Cache Everything is one Cloudflare cache level. Ignore Query String is another.
If you pick Cache Everything, your HTML will be cached (you can use Edge Cache TTL set as suggested by @sdayman to override origin cache-control settings if needed), but each query string will be treated as a different URL.
If you pick Ignore Query String, your static files (images, JS, CSS etc) with query strings (such as &ver=123, for example) will have the query string removed for cache purposes, but your HTML will not be cached.
EDIT: In order to mix them, you need either Enterprise Plan or Workers. If you do have an Enterprise Plan, you should use the cache key either in the same page rule that sets “cache everything” or in a worker, as explained here:
Why wouldn’t the HTML be cached under “Ignore Query String” – it’s a page rule. They said one could use page rules to cache HTML. Why would HTML be excluded from the “Ignore Query String” rule LOLOL?

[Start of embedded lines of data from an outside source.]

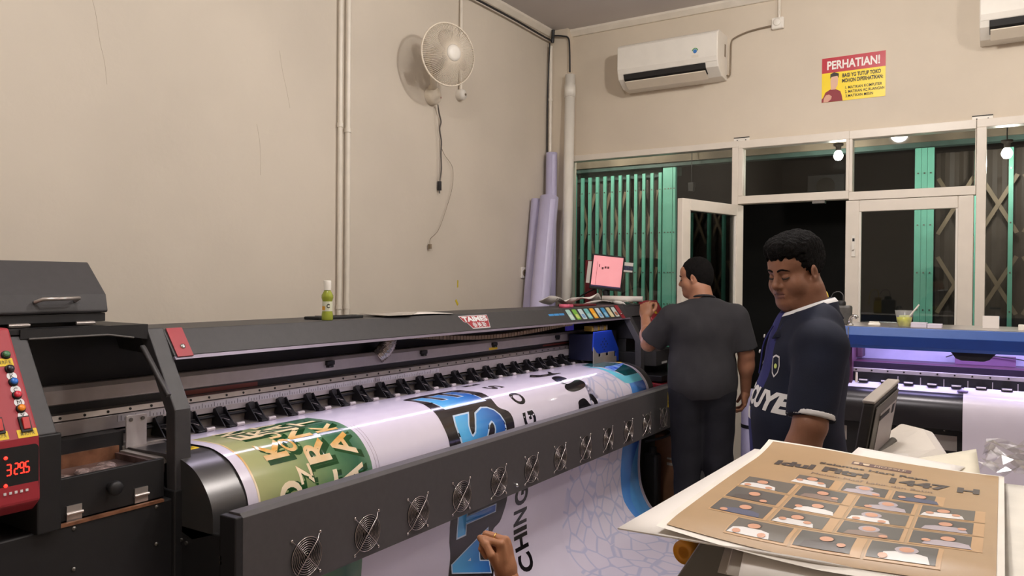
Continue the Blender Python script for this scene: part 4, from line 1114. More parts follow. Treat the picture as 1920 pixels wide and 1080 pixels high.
# ================================================================ people: smooth distance-field bodies
class Field:
    def __init__(s, xs, ys, zs):
        s.ax = [np.asarray(a, np.float64) for a in (xs, ys, zs)]
        s.d = np.ones([len(a) for a in s.ax], np.float32)

    def _sub(s, lo, hi, pad):
        sl = []
        for a, l, h in zip(s.ax, lo, hi):
            i, j = np.searchsorted(a, l - pad), np.searchsorted(a, h + pad)
            sl.append(slice(max(0, i - 1), min(len(a), j + 1)))
        X, Y, Z = np.meshgrid(*[a[q] for a, q in zip(s.ax, sl)], indexing='ij', sparse=True)
        return tuple(sl), X, Y, Z

    def _mix(s, sl, e, k, sub):
        c = s.d[sl]
        if sub:
            e = -e; h = np.clip(.5 - .5 * (c - e) / k, 0, 1); r = c * (1 - h) + e * h + k * h * (1 - h)
        else:
            h = np.clip(.5 + .5 * (e - c) / k, 0, 1); r = e * (1 - h) + c * h - k * h * (1 - h)
        s.d[sl] = r

    def cone(s, a, b, r0, r1, k=.02, sub=False):
        a, b = np.array(a, float), np.array(b, float)
        m = max(r0, r1)
        sl, X, Y, Z = s._sub(np.minimum(a, b) - m, np.maximum(a, b) + m, k * 1.5 + .025)
        v = b - a; L = v @ v + 1e-9
        t = np.clip(((X - a[0]) * v[0] + (Y - a[1]) * v[1] + (Z - a[2]) * v[2]) / L, 0, 1)
        e = np.sqrt((X - a[0] - v[0] * t) ** 2 + (Y - a[1] - v[1] * t) ** 2 + (Z - a[2] - v[2] * t) ** 2) - (r0 + (r1 - r0) * t)
        s._mix(sl, e, k, sub)

    def ell(s, c, r, k=.02, M=None, sub=False):
        """Ellipsoid; M rotates its axes into field space."""
        c, r = np.array(c, float), np.array(r, float)
        e = r.max() if M is not None else r
        sl, X, Y, Z = s._sub(c - e, c + e, k * 1.5 + .025)
        X, Y, Z = X - c[0], Y - c[1], Z - c[2]
        if M is not None:
            R = np.array(M)
            X, Y, Z = (R[0, 0] * X + R[1, 0] * Y + R[2, 0] * Z, R[0, 1] * X + R[1, 1] * Y + R[2, 1] * Z, R[0, 2] * X + R[1, 2] * Y + R[2, 2] * Z)
        k0 = np.sqrt((X / r[0]) ** 2 + (Y / r[1]) ** 2 + (Z / r[2]) ** 2)
        k1 = np.sqrt((X / r[0] ** 2) ** 2 + (Y / r[1] ** 2) ** 2 + (Z / r[2] ** 2) ** 2) + 1e-9
        s._mix(sl, k0 * (k0 - 1) / k1, k, sub)

    def cut(s, p, n, k=.004):
        """Keep the side the normal points away from."""
        n = np.array(n, float); n /= np.linalg.norm(n)
        X, Y, Z = np.meshgrid(*s.ax, indexing='ij', sparse=True)
        e = (X - p[0]) * n[0] + (Y - p[1]) * n[1] + (Z - p[2]) * n[2]
        s.d = np.maximum(s.d, e.astype(np.float32))

    def union(s, o, k=.01):
        h = np.clip(.5 + .5 * (o.d - s.d) / k, 0, 1)
        s.d = (o.d * (1 - h) + s.d * h - k * h * (1 - h)).astype(np.float32)

    def ripple(s, amp, freq, seed=0, zs=1.0):
        X, Y, Z = np.meshgrid(*s.ax, indexing='ij', sparse=True)
        rg = np.random.RandomState(seed); t = 0
        for i in range(5):
            w = rg.normal(size=3); w = w / np.linalg.norm(w) * freq * (.7 + .35 * i); w[2] *= zs
            t = t + np.sin(X * w[0] + Y * w[1] + Z * w[2] + rg.uniform(0, 6)) / (1 + .4 * i)
        near = np.abs(s.d) < .05
        s.d = np.where(near, s.d + amp * t, s.d).astype(np.float32)

    def net(s):
        F = s.d; ins = F < 0
        n = F.shape
        c = np.zeros([q - 1 for q in n], np.int8)
        for i in (0, 1):
            for j in (0, 1):
                for k in (0, 1):
                    c += ins[i:n[0] - 1 + i, j:n[1] - 1 + j, k:n[2] - 1 + k]
        mix = (c > 0) & (c < 8)
        I = np.argwhere(mix); idx = -np.ones(mix.shape, np.int64); idx[mix] = np.arange(len(I))
        P = np.zeros((len(I), 3)); W = np.zeros(len(I))
        cor = [(i, j, k) for i in (0, 1) for j in (0, 1) for k in (0, 1)]
        for a in cor:
            for ax in range(3):
                if a[ax]: continue
                b = list(a); b[ax] = 1
                A, B = I + a, I + b
                fa, fb = F[A[:, 0], A[:, 1], A[:, 2]].astype(float), F[B[:, 0], B[:, 1], B[:, 2]].astype(float)
                m = (fa < 0) != (fb < 0)
                t = np.where(m, fa / (fa - fb + 1e-12), 0)
                pa = np.stack([s.ax[q][A[:, q]] for q in range(3)], 1); pb = np.stack([s.ax[q][B[:, q]] for q in range(3)], 1)
                P += np.where(m[:, None], pa + (pb - pa) * t[:, None], 0); W += m
        P /= W[:, None]
        Q = []
        for ax in range(3):
            u, v = [q for q in range(3) if q != ax]
            a = ins; sl0 = [slice(None)] * 3; sl1 = [slice(None)] * 3
            sl0[ax] = slice(0, n[ax] - 1); sl1[ax] = slice(1, n[ax])
            e = ins[tuple(sl0)] != ins[tuple(sl1)]
            E = np.argwhere(e)
            E = E[(E[:, u] > 0) & (E[:, v] > 0) & (E[:, u] < n[u] - 1) & (E[:, v] < n[v] - 1)]
            def cell(du, dv):
                C = E.copy(); C[:, u] -= du; C[:, v] -= dv
                return idx[C[:, 0], C[:, 1], C[:, 2]]
            q = np.stack([cell(0, 0), cell(1, 0), cell(1, 1), cell(0, 1)], 1)
            flip = ins[E[:, 0], E[:, 1], E[:, 2]]
            if ax == 1: flip = ~flip
            q[~flip] = q[~flip][:, ::-1]
            Q.append(q)
        return P, np.concatenate(Q)


def axis(lo, hi, step, fine=None):
    """Grid ticks, finer inside the given (lo, hi, step) span."""
    if not fine: return np.arange(lo, hi + step, step)
    return np.concatenate([np.arange(lo, fine[0], step), np.arange(fine[0], fine[1], fine[2]), np.arange(fine[1], hi + step, step)])


def rotm(rz=0, rx=0, ry=0):
    return np.array(Matrix.Rotation(rz, 3, 'Z') @ Matrix.Rotation(rx, 3, 'X') @ Matrix.Rotation(ry, 3, 'Y'))


HS = 0.87          # head size


def head_field(F, C, R, fat=0.0):
    """Sculpts a head into F: centre C (ear level), rotation R (face towards +Y)."""
    H = HS
    def T(p): return C + R @ np.array(p, float) * H
    def ell(c, r, k=.02, sub=False, m=None): F.ell(T(c), np.array(r, float) * H, k * H, R if m is None else R @ m, sub)
    def cone(a, b, r0, r1, k=.02, sub=False): F.cone(T(a), T(b), r0 * H, r1 * H, k * H, sub)
    ell((0, -.016, .045), (.076, .097, .088), .02)
    ell((0, .03, -.03), (.062 + fat, .064, .086), .03)
    ell((0, .055, .05), (.062, .04, .045), .03)
    for s in (-1, 1):
        cone((s * (.056 + fat), -.005, -.055), (s * .018, .062, -.094), .022 + fat, .02 + fat * .5, .03)
        ell((s * (.041 + fat * .8), .052, -.034), (.03, .033, .034), .025)
    ell((0, .072, -.094), (.024, .022, .018), .02)
    if fat: ell((0, .028, -.098), (.05, .055, .03), .03)
    cone((-.034, .080, .026), (.034, .080, .026), .011, .011, .016)
    for s in (-1, 1):
        ell((s * .032, .106, .004), (.019, .018, .0125), .012, True)
        ell((s * .032, .0765, .003), (.0165, .0155, .0135), .004)
    cone((0, .088, .012), (0, .107, -.026), .009, .0125, .014)
    ell((0, .105, -.030), (.014, .013, .011), .01)
    for s in (-1, 1):
        ell((s * .0145, .094, -.034), (.009, .012, .009), .007)
        ell((s * .007, .104, -.043), (.0042, .006, .004), .003, True)
    ell((0, .083, -.062), (.033, .017, .022), .015)
    cone((-.021, .087, -.0585), (-.004, .0965, -.0545), .0045, .0065, .005)
    cone((.021, .087, -.0585), (.004, .0965, -.0545), .0045, .0065, .005)
    cone((-.017, .088, -.0685), (.017, .088, -.0685), .0058, .0058, .006); ell((0, .093, -.069), (.013, .008, .0065), .006)
    cone((-.023, .094, -.0625), (0, .1035, -.0615), .0022, .0022, .003, True); cone((.023, .094, -.0625), (0, .1035, -.0615), .0022, .0022, .003, True)
    for s in (-1, 1):
        m = rotm(rz=s * -.35, rx=-.15)
        ell((s * (.079 + fat * .5), -.008, -.004), (.0085, .021, .033), .006, m=m)
        ell((s * (.076 + fat * .5), .002, -.028), (.009, .010, .014), .006)
        ell((s * (.090 + fat * .5), .000, .0), (.006, .0105, .018), .004, True, m)
        ell((s * (.0865 + fat * .5), .001, -.004), (.004, .006, .009), .003, True, m)


def hair_mesh(parent, C, R, mt, curly, fat=0.0, name='hair'):
    h = .14
    st = .0028
    F = Field(axis(-h, h, st), axis(-h - .02, h, st), axis(-.11, .20, st))
    if curly:
        F.ell((0, -.018, .05), (.0815 + fat * .5, .103, .092), .02)
        F.ell((0, .0, .098), (.080, .104, .058), .03)
        F.ell((0, .055, .098), (.064, .046, .036), .02)
        F.ripple(.0023, 260, 3)
    else:
        F.ell((0, -.018, .048), (.083, .106, .098), .02)
        F.ell((0, -.03, .0), (.077, .09, .09), .03)
        F.ripple(.0012, 170, 5, .35)
    G = F
    k = .006
    G.ell((0, .142, -.058), (.105, .118, .130), k, sub=True)          # the face
    G.ell((0, .03, -.075), (.2, .055, .068), k, sub=True)              # clear of the ears and cheeks
    G.cut((0, -.05, -.058 if not curly else -.045), (0, .25, -1))      # nape
    P, Q = G.net()
    P = P * HS @ R.T + C
    b = MB(); b.add(P, Q.tolist(), 0, True)
    return b.build(name, mt, parent, world=False, recalc=False)


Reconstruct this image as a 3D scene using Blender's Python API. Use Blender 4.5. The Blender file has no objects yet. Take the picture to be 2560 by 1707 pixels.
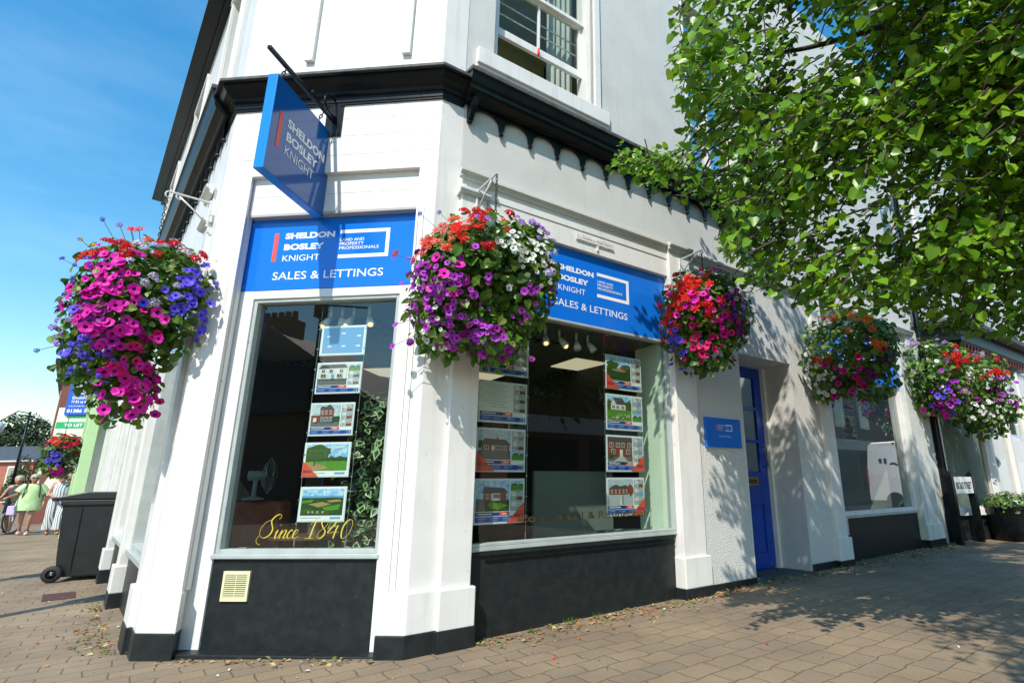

OH, I get it - they introduced a bug on purpose to sell more Enterprise licenses.
Got it.
@cbrandt - I do thank you for your response, glad I only wasted 1/2 day on this. Really appreciate the reply.
Cloudflare has a right to earn money so I can’t complain too much, but this really feels like a bug that shouldn’t be there, or at best should be documented / more obvious / etc.
It also feels like it leaves the door open for someone to DOS attack. If someone wanted to hammer my site they could simply get the main page with different query parameters and overload the server. Caching HTML while ignoring query string would have prevented that.